Ne’ può applicarsi, nella specie, il principio per cui il giudizio di appello, pur limitato all’esame delle sole questioni oggetto di gravame, si estende ai punti della sentenza di primo grado che siano, anche implicitamente, connessi a quelli censurati, sicché non violerebbe il principio del tantum devolutum quantum appellatum il giudice di secondo grado che fondi la propria decisione su ragioni diverse da quelle svolte dall’appellante nei suoi motivi, ovvero esamini questioni non specificamente da lui proposte o sviluppate le quali, però, appaiono in rapporto di diretta connessione con quelle espressamente dedotte nei motivi stessi e, come tali, comprese nel thema decidendum del giudizio.
Nel caso di specie, il secondo motivo di illegittimità dell’atto (riguardante il mancato trasferimento di ricchezza dall’Italia alla Germania) non può dirsi in diretta connessione con il primo motivo (riguardante l’erroneità del criterio impiegato dall’Agenzia per l’individuazione del c.d. valore normale), per cui l’atto di gravame, concentrandosi solo su quest’ultimo profilo, non può estendersi, nella sua capacità censoria, all’altro profilo posto a fondamento della decisione di primo grado.
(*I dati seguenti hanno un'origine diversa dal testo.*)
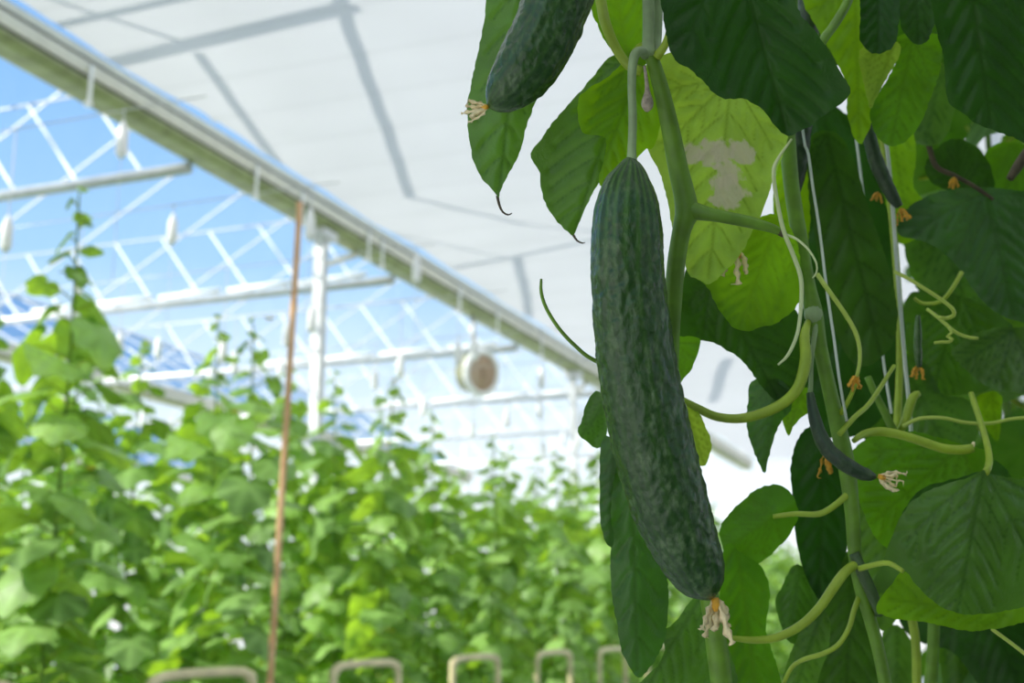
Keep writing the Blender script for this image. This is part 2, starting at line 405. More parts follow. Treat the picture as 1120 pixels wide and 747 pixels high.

Ne consegue, pertanto, che la C.T.R. avrebbe dovuto rigettare l’appello, per carenza di interesse stante la formazione del giudicato in ordine al profilo della mancanza di trasferimento di reddito dall’Italia alla Germania, che di per sé giustifica l’annullamento dell’atto impositivo.
8. Consegue quindi l’accoglimento del primo motivo di ricorso; la sentenza impugnata deve quindi essere cassata e, stante l’acclarata formazione del giudicato in merito all’annullamento dell’atto impositivo, non essendo necessari ulteriori accertamenti di fatto la causa può essere decisa nel merito, con il rigetto dell’appello e la conferma della sentenza di primo grado.
9. Ogni altro motivo resta assorbito.
In considerazione della peculiarità del caso, sussistono giustificati motivi per la compensazione integrale tra le parti delle spese di tutti i gradi di giudizio.
P.Q.M.
Accoglie il primo motivo di ricorso, assorbiti gli altri; cassa la sentenza impugnata in relazione al motivo accolto e, decidendo nel merito, rigetta l’appello proposto dall’Agenzia delle entrate avverso la sentenza di primo grado.